* Stated exercise: Your task is to transcribe, without alteration, the lines from the top of the material below through the line bearing "for o in list(bpy.data.objects): bpy.data.objects.remove(o)", inclusive.

* Recorded information:
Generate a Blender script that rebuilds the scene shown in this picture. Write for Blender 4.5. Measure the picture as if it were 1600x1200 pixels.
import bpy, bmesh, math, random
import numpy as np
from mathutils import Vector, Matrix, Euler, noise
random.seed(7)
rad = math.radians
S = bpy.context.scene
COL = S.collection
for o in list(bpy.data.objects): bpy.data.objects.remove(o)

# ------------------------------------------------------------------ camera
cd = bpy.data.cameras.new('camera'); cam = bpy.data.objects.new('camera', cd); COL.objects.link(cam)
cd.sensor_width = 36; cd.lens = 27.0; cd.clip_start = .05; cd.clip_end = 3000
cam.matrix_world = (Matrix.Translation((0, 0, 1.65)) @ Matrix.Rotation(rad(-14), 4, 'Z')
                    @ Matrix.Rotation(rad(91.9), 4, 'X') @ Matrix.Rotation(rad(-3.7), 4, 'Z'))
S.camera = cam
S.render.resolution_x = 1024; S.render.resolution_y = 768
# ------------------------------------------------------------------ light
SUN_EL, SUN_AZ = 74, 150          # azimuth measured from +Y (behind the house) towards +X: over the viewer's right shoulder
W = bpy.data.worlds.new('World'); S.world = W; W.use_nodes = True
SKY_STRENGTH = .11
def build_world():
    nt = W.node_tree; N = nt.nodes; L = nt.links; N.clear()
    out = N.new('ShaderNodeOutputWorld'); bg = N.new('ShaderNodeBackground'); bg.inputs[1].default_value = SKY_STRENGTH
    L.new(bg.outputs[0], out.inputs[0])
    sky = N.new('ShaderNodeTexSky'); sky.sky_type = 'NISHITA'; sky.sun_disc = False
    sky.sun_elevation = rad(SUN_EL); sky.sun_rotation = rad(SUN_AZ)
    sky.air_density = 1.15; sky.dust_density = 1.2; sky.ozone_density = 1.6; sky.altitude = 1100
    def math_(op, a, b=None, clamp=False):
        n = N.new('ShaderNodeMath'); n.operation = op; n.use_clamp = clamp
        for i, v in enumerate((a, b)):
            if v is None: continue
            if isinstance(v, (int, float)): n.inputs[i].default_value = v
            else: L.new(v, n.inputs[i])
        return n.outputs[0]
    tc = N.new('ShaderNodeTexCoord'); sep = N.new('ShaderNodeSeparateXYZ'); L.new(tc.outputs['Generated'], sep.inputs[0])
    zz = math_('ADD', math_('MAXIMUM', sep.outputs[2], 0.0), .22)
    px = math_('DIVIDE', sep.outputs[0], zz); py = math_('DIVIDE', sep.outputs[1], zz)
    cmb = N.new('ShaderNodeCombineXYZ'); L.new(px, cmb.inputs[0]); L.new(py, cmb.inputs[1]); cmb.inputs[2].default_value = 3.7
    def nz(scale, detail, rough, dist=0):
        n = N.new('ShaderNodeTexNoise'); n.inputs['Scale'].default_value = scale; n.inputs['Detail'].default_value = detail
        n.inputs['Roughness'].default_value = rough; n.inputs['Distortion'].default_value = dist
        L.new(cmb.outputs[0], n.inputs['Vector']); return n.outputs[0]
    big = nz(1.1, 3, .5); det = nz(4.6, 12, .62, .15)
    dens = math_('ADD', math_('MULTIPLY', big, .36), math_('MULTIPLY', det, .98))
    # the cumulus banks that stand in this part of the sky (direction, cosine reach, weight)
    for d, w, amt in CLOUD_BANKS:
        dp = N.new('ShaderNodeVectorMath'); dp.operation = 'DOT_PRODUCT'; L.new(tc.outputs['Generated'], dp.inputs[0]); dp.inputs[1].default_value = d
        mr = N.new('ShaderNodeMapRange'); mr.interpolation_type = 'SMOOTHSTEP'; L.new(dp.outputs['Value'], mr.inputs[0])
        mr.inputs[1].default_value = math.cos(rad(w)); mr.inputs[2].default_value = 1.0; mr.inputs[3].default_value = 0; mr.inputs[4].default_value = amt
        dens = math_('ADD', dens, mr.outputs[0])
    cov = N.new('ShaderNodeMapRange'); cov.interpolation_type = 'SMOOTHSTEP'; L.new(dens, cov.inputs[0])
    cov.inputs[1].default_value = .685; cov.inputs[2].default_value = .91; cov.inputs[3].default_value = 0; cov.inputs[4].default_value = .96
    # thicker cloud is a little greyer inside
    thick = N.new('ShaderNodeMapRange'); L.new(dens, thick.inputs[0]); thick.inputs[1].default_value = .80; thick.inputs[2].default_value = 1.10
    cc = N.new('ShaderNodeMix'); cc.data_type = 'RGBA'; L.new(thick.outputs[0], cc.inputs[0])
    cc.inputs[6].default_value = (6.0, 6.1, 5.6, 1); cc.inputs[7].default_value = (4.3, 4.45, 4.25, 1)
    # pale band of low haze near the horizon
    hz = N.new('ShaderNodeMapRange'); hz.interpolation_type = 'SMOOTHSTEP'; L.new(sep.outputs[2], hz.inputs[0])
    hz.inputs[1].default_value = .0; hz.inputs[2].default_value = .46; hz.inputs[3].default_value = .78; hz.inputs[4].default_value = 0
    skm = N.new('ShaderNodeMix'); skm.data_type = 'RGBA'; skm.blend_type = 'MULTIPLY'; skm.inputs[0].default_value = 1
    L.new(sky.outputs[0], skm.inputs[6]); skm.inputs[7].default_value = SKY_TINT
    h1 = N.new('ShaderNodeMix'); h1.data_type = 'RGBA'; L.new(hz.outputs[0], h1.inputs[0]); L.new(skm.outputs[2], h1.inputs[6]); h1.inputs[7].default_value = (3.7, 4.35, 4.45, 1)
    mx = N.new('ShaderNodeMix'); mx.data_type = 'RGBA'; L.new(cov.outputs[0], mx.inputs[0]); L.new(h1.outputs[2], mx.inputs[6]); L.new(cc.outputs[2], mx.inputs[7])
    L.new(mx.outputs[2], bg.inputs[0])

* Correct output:
Generate a Blender script that rebuilds the scene shown in this picture. Write for Blender 4.5. Measure the picture as if it were 1600x1200 pixels.
import bpy, bmesh, math, random
import numpy as np
from mathutils import Vector, Matrix, Euler, noise
random.seed(7)
rad = math.radians
S = bpy.context.scene
COL = S.collection
for o in list(bpy.data.objects): bpy.data.objects.remove(o)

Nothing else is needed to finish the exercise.